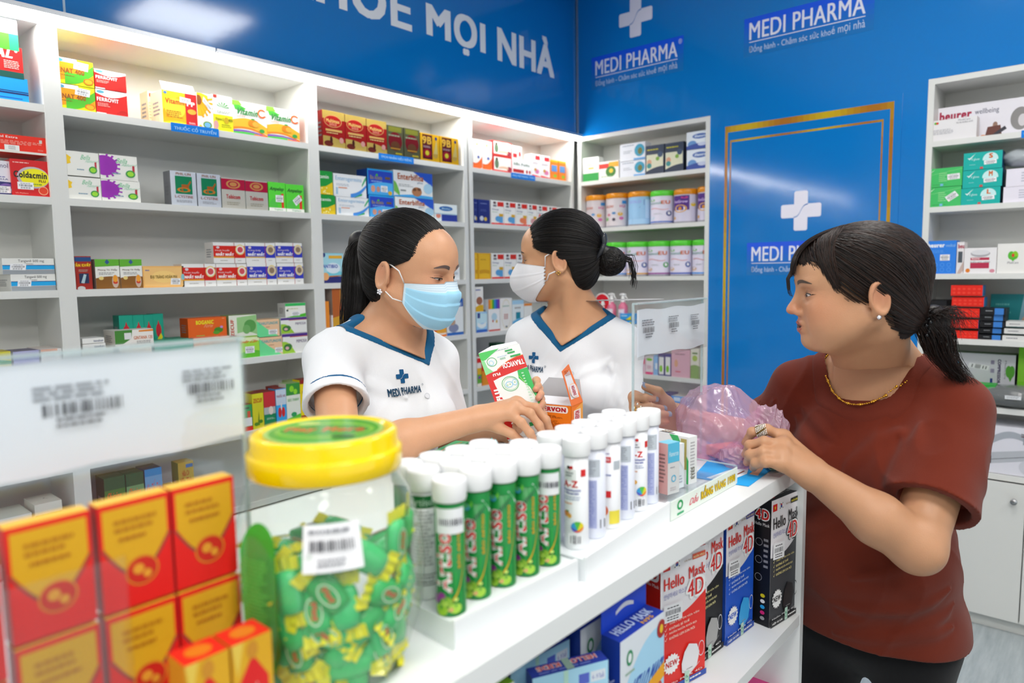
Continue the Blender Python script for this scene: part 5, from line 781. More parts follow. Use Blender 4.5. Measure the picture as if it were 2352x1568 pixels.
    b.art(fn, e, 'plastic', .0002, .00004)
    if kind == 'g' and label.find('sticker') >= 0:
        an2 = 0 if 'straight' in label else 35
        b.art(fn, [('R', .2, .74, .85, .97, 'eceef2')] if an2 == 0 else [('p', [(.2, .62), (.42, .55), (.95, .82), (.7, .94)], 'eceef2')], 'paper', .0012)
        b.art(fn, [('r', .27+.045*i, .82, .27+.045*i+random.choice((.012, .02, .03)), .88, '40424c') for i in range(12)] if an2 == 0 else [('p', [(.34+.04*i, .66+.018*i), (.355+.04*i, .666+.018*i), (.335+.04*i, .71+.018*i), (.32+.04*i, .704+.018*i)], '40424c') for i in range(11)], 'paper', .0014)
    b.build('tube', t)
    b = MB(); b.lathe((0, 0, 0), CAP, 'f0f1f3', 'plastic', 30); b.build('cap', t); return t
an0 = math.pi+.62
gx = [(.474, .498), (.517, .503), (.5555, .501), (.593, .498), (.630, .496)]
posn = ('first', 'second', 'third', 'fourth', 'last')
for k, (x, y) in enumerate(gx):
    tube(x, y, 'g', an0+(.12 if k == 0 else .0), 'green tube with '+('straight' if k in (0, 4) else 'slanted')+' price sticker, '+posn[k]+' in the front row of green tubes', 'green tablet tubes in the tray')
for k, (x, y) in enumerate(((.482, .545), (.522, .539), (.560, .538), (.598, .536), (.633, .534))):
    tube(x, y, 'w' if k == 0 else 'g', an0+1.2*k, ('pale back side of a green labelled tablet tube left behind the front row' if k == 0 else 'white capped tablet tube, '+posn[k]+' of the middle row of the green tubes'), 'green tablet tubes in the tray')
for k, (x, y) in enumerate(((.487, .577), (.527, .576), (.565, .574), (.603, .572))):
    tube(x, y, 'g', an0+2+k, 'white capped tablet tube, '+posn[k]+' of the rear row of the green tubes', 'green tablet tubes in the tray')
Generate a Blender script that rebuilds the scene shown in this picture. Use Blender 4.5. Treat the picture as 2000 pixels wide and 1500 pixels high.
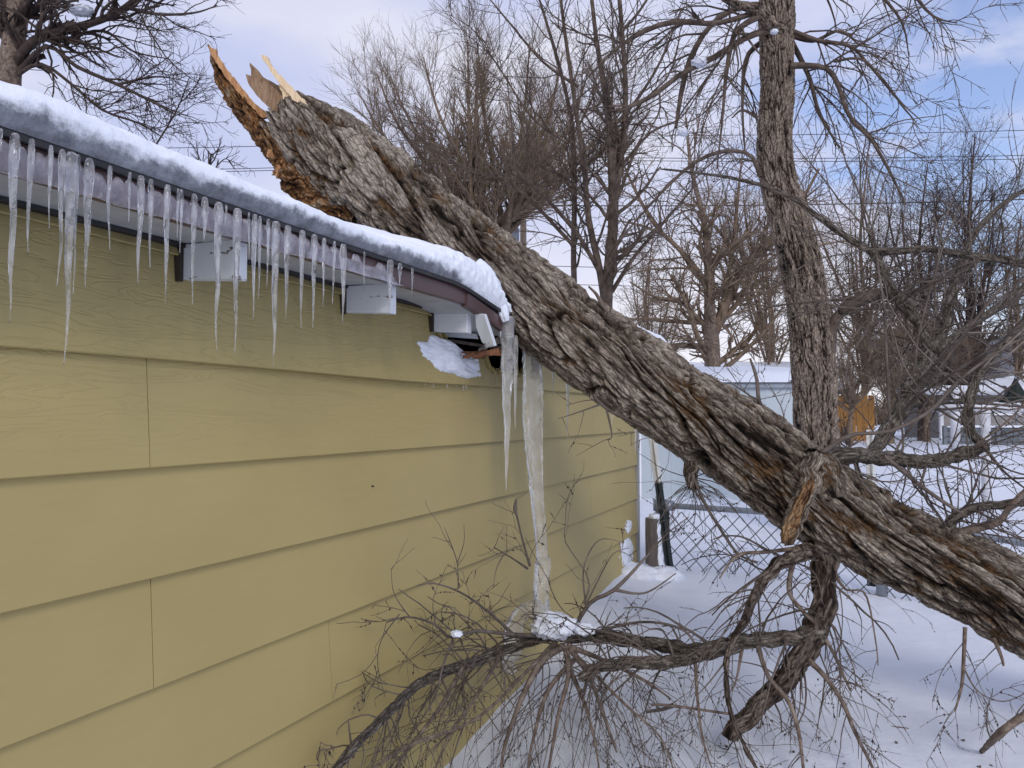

## [YOUR TASK]
Every record gets retyped exactly; no picture goes into the copy.

## [OUTPUT]
Continue the Blender Python script for this scene: part 5, from line 781. More parts follow. Use Blender 4.5. Measure the picture as if it were 2352x1568 pixels.
    b.art(fn, e, 'plastic', .0002, .00004)
    if kind == 'g' and label.find('sticker') >= 0:
        an2 = 0 if 'straight' in label else 35
        b.art(fn, [('R', .2, .74, .85, .97, 'eceef2')] if an2 == 0 else [('p', [(.2, .62), (.42, .55), (.95, .82), (.7, .94)], 'eceef2')], 'paper', .0012)
        b.art(fn, [('r', .27+.045*i, .82, .27+.045*i+random.choice((.012, .02, .03)), .88, '40424c') for i in range(12)] if an2 == 0 else [('p', [(.34+.04*i, .66+.018*i), (.355+.04*i, .666+.018*i), (.335+.04*i, .71+.018*i), (.32+.04*i, .704+.018*i)], '40424c') for i in range(11)], 'paper', .0014)
    b.build('tube', t)
    b = MB(); b.lathe((0, 0, 0), CAP, 'f0f1f3', 'plastic', 30); b.build('cap', t); return t
an0 = math.pi+.62
gx = [(.474, .498), (.517, .503), (.5555, .501), (.593, .498), (.630, .496)]
posn = ('first', 'second', 'third', 'fourth', 'last')
for k, (x, y) in enumerate(gx):
    tube(x, y, 'g', an0+(.12 if k == 0 else .0), 'green tube with '+('straight' if k in (0, 4) else 'slanted')+' price sticker, '+posn[k]+' in the front row of green tubes', 'green tablet tubes in the tray')
for k, (x, y) in enumerate(((.482, .545), (.522, .539), (.560, .538), (.598, .536), (.633, .534))):
    tube(x, y, 'w' if k == 0 else 'g', an0+1.2*k, ('pale back side of a green labelled tablet tube left behind the front row' if k == 0 else 'white capped tablet tube, '+posn[k]+' of the middle row of the green tubes'), 'green tablet tubes in the tray')
for k, (x, y) in enumerate(((.487, .577), (.527, .576), (.565, .574), (.603, .572))):
    tube(x, y, 'g', an0+2+k, 'white capped tablet tube, '+posn[k]+' of the rear row of the green tubes', 'green tablet tubes in the tray')
Generate a Blender script that rebuilds the scene shown in this picture. Use Blender 4.5. Treat the picture as 2000 pixels wide and 1500 pixels high.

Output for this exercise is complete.